I keep using fire analogies for a reason, because I am going to talk about two more: “Flaming” clients and “Burning” bridges.
Flaming someone has been around since long before the internet, but the audience was in most cases small, and controlled. Even if you got drunk and loudly complained about a client in a crowd of people, chances were you knew who had overheard. If you wrote a scathing review of another artist’s work, it was usually contained to a pretty insular audience. But it wasn’t a good practice then, and now, with the exponential growth of our own personal audiences, it’s nothing but a lose-lose situation.
Medusa by Caravaggio, 1597 |
No one says you can’t rant, or vent, when you have been wronged…just keep it to a controlled audience. We all have safe spaces. I have trusted colleagues and friends that I can bitch to when I need to. We all need to, sometimes. However the internet is not a safe space. You cannot control your audience. Whether you are writing on a website or blog or on social media, the evidence of you losing your shit is there for anyone to see. Forever. And sure, your friends may know that the client (or AD) completely deserved to get chewed out…but are you going to be there defending your side of the story to everyone who happens to read that post? Even if you are always in the right, and miraculously you are also always perceived by the casual observer to be in the right, it still paints a pretty dangerous picture of you as an artist who will fly off the handle and start a smear campaign if something goes wrong.

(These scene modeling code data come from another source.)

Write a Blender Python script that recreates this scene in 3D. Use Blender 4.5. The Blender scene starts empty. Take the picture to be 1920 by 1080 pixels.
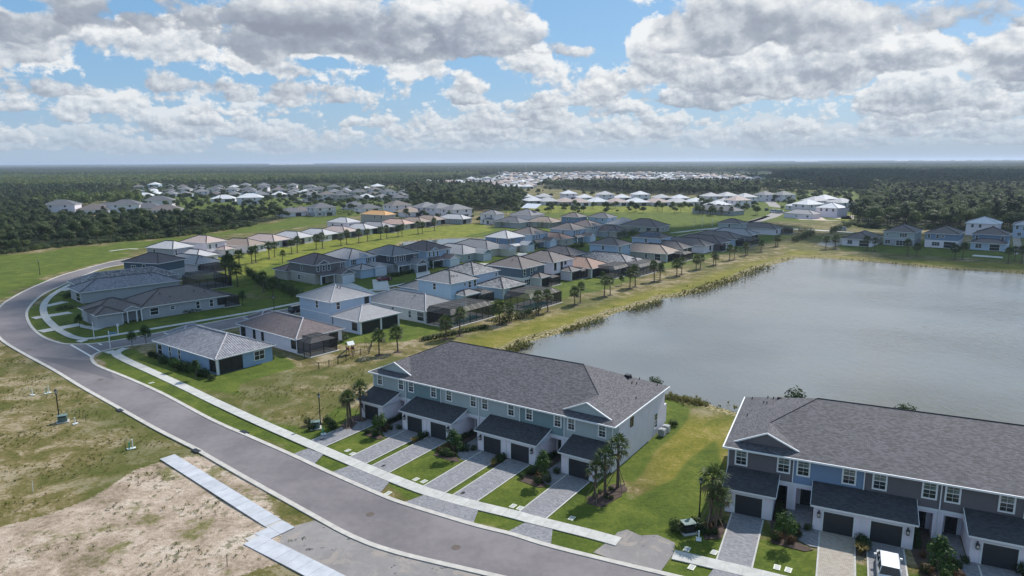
import bpy, bmesh, math, random
import numpy as np
from mathutils import Vector, Matrix, noise as mnoise
rad = math.radians
S = bpy.context.scene
C = S.collection
rnd = random.Random(7)

# ------------------------------------------------------------------ camera
CH = 35.0                      # metres above the ground
FPX = 1280.0                   # focal length in pixels of a 1920 wide frame
PITCH = math.atan(237 / 1280); ROLL = rad(0.3)
_F = Vector((0, math.cos(PITCH), -math.sin(PITCH)))
_U0 = Vector((0, math.sin(PITCH), math.cos(PITCH))); _R0 = Vector((1, 0, 0))
_R = _R0 * math.cos(ROLL) - _U0 * math.sin(ROLL); _U = _U0 * math.cos(ROLL) + _R0 * math.sin(ROLL)
cam = bpy.data.cameras.new('camera'); cam.sensor_width = 36; cam.lens = 36 * FPX / 1920
cam.clip_start = 1; cam.clip_end = 90000
camo = bpy.data.objects.new('camera', cam); C.objects.link(camo)
_m = Matrix((_R, _U, -_F)).transposed().to_4x4(); _m.translation = (0, 0, CH)
camo.matrix_world = _m
S.camera = camo


def G(px, py, z=0.0):
    """surveyed point: where the sight line of picture point (px, py) meets the level z"""
    d = _F + _R * ((px - 960) / FPX) - _U * ((py - 540) / FPX)
    t = (z - CH) / d.z
    return Vector((d.x * t, d.y * t, z))


# ------------------------------------------------------------------ sky and sun
SUN_DIR = Vector((0.61, 0.79, 0.97)).normalized()
SUN_EL = math.asin(SUN_DIR.z); SUN_AZ = math.atan2(SUN_DIR.x, SUN_DIR.y)
W = bpy.data.worlds.new('World'); S.world = W; W.use_nodes = True
WN = W.node_tree; WN.nodes.clear()


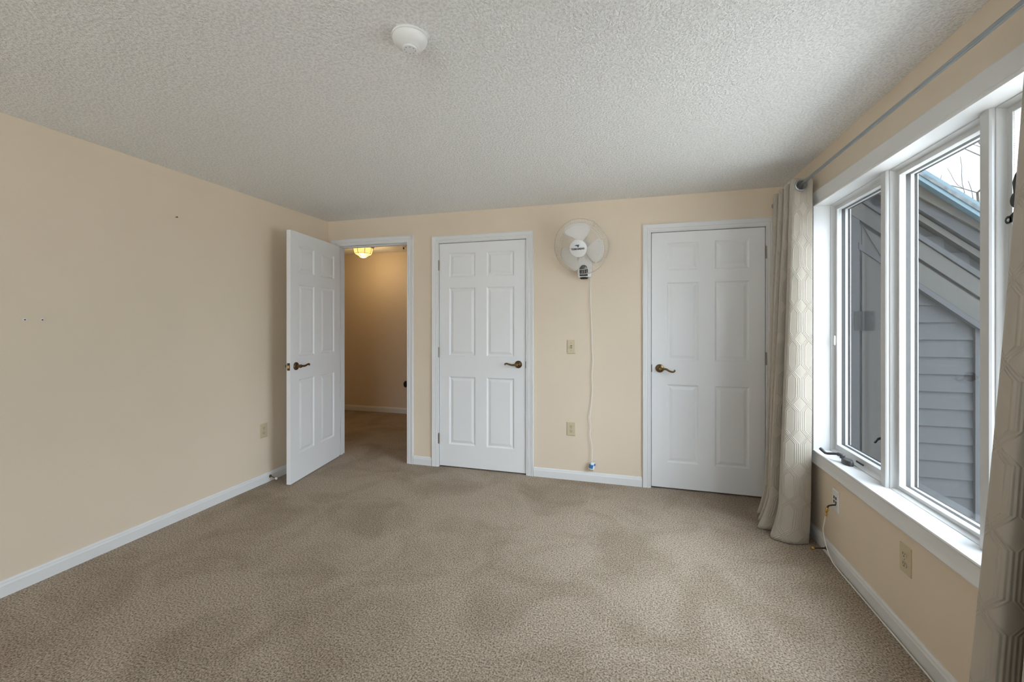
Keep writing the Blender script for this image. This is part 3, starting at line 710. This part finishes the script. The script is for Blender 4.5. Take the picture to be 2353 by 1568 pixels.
loc = (-0.486, YB, 1.117); m4 = Matrix.Translation(loc)
t = thing('light_switch', loc, 'ivory toggle light switch on the back wall below the fan', 'light switch'); plate(m4, 0.071, 0.116, M['beige'], 'cover_plate', t)
b = nb(); box(b, -0.0062, 0.0062, -0.0068, -0.005, -0.0125, 0.0125, m4); obj('bezel', b, M['slot'], t)
b = nb(); prism(b, [(-0.0060, -0.010), (-0.0195, -0.007), (-0.0195, 0.000), (-0.0060, 0.008)], 'x', -0.0042, 0.0042, m4); obj('toggle', b, M['beige'], t)
for dz in (0.030, -0.030):
    b = nb(); lathe(b, [(0, 0), (0.003, 0), (0.002, 0.0012), (0, 0.0014)], m4 @ Matrix.Translation((0, -0.006, dz)) @ Matrix.Rotation(PI / 2, 4, 'X'), 10); obj('screw', b, M['hinge'], t)
# white multi-port plate with the coax pigtail
loc = (XR, 2.719, 0.338); m4 = Matrix.Translation(loc) @ Matrix.Rotation(-PI / 2, 4, 'Z')
t = thing('data_plate', loc, 'white multi port data plate low on the right wall near the far curtain', 'wall plate'); plate(m4, 0.072, 0.118, M['wplastic'], 'cover_plate', t)
for x in (-0.013, 0.010):
    for z in (0.017, -0.006):
        b = nb(); box(b, x - 0.006, x + 0.006, -0.0068, -0.0058, z - 0.008, z + 0.008, m4); obj('port', b, M['slot'], t)
b = nb(); tube(b, smooth_path([m4 @ Vector((0.008, -0.004, -0.018)), m4 @ Vector((0.006, -0.022, -0.022)), m4 @ Vector((-0.008, -0.034, -0.034)), m4 @ Vector((-0.014, -0.036, -0.046))], 4), 0.0042, 8); obj('pigtail', b, M['dark'], t, smooth=True)
p0 = m4 @ Vector((-0.014, -0.036, -0.044))
t = thing('coax_cable', (p0.x, p0.y, 0.0), 'white coaxial cable hanging from the data plate and running along the baseboard', 'cable')
b = nb(); q = p0 + Vector((-0.004, 0.012, -0.052)); tube(b, [p0, p0.lerp(q, 0.18), p0.lerp(q, 0.2), p0.lerp(q, 0.45), p0.lerp(q, 0.47), p0.lerp(q, 0.72), p0.lerp(q, 0.75), q], [0.006, 0.006, 0.0078, 0.0078, 0.0055, 0.0055, 0.0075, 0.0065], 12); obj('connector', b, M['gold'], t, smooth=True)
b = nb(); tube(b, smooth_path([q, q + Vector((-0.004, 0.010, -0.05)), (1.040, 2.772, 0.150), (1.045, 2.755, 0.085), (1.050, 2.705, 0.030), (1.056, 2.64, 0.0075), (1.058, 2.40, 0.006), (1.059, 2.0, 0.006), (1.059, 1.4, 0.006), (1.058, 0.4, 0.006)], 6), 0.0034, 8); obj('cable', b, M['cable'], t, smooth=True)

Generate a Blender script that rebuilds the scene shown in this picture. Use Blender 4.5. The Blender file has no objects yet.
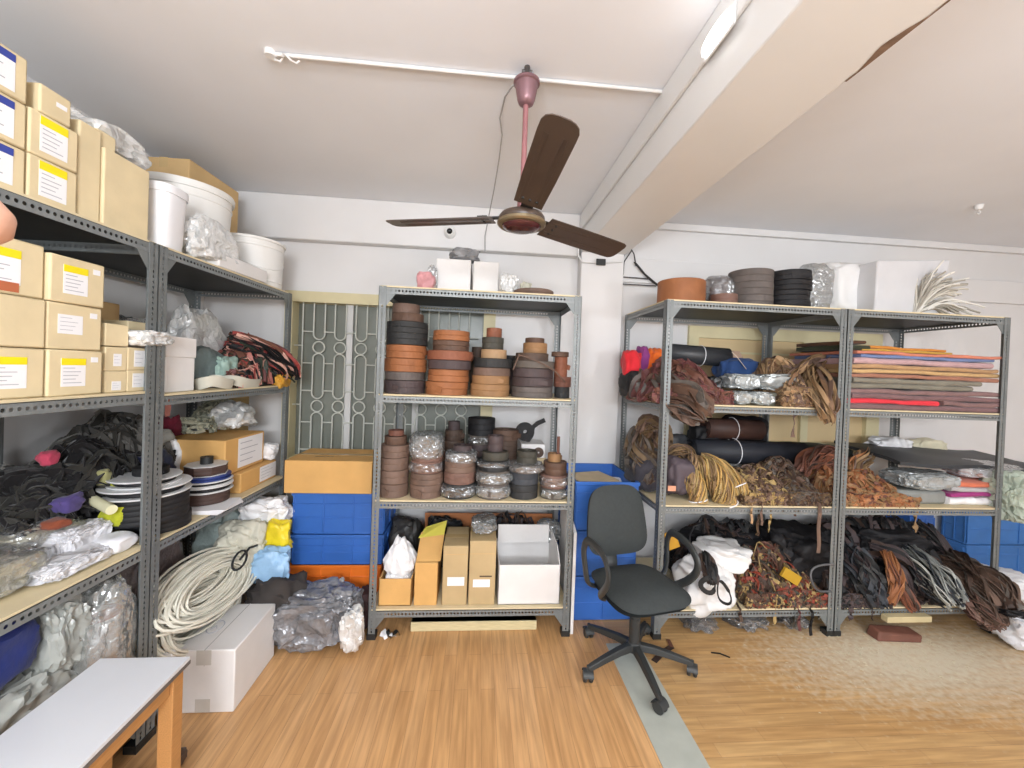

I’ll be honest with you, the first thing I think about when I see an artist horribly flaming a client online is “Wow. What if a job they do for me goes awry (as sometimes jobs do, no matter what you do to avoid it)…will I be the next rant target?”
Does it keep me from working with an artist entirely? Maybe not — it depends on how ugly that rant was — but I will certainly hesitate before I assign them something of mine.
Medusa by Bernini, ca. 1630Â |
Ripping someone apart on in a public place shows a lack of self-control, and more importantly, a lack of empathy. I am absolutely not saying that the client is never wrong. I am also not saying that if I see one or two frustration-fueled rants on the internet that I am going to hold it against someone. But if I see a LOT of nastiness and negativity coming from a person who especially goes so far as to name the other party publicly, well then yea, I admit it, I am not going to want to work with that person.
Also remember, email to an AD or client is also not a safe space to flame someone. I’ve said it many times before: ADs all talk to each other. And clients network too. If you rip someone a new one in print — whether it is on social media, OR in a “private” email, or heck, even in a written letter — you are burning more bridges than you know.
Medusa and Perseus by Antonio Canova, ca. 1790 |
This is going to sound unfair to a lot of you, and I’m sorry, it’s not fair. A wise man once told me, freedom of speech is not freedom from other people judging that speech.
Sometimes the best thing is to get it out of your system. Write that nasty email, and then leave it in the drafts folder for at least 24hrs. Rewrite it the next day when you’ve calmed down. Send it to one of those trusted peer friends. It’s almost never worth the potential of burnt bridges. The worst part is, you’ll probably never know that’s why you’re not getting the commissions you want. Trust me, it’s not worth taking the chance. There’s always a firm but professional way to say what you need to say.
And then go out with a few friends (and maybe some whiskey) and get it all off your chest in private.
Thanks Lauren, great post! I've also heard-“Do great work and be a joy to work with”, was that Bobby Chiu or someone else?
I try to live by it, despite any inclinations to the contrary!
You're absolutely right regarding the need to keep quite about the bad clients/ad/artists. I guess in America you'd also risk getting sued?
Perhaps we all need a site like https://www.chroniclesofgeorge.com/ where we can vent anonymously? 🙂
Is it OK to say what has occurred when a job/relationship goes wrong, entirely without venting?
Is that even possible? Be interesting to hear differing views.
Great advice… If I could follow up with a quote from my big brother… “Be nice… let the other person be the 'jerk'” (only he didn't use the word “jerk”)…
Oh absolutely, I am never saying to back down from your principles or to not respond…just don't ever resort to nastiness spite and immaturity. Keep it professional.
Another great post, Lauren. It is a further illustration of what I've been saying: publishing is personal. And, since it's personal, bad memories of being flamed tend to last a long time and can have long term repercussions on the “flamer,” sometimes directly, sometimes in ways the perpetrator never knows. Loose lips sink ships. So do fast fingers.
hmm Fast Fingers..fu….well, I can think of a good saying, but it's not Muddy Colors rated PG-13, ha
Hmmm. Fast Fingers Make Fudge? Fast Fingers Are Furry? Fumigate? Fun?” For the life of me I just can't imagine what that saying might be. I'll have to put on my motherf***ing Thinking Cap. 🙂
<3
A good reminder! There's nothing worse than letting your 'righteous' anger go, secure in that you are totally justified in your rage, only to find out that you were mistaken and it was you who were at fault in the first place.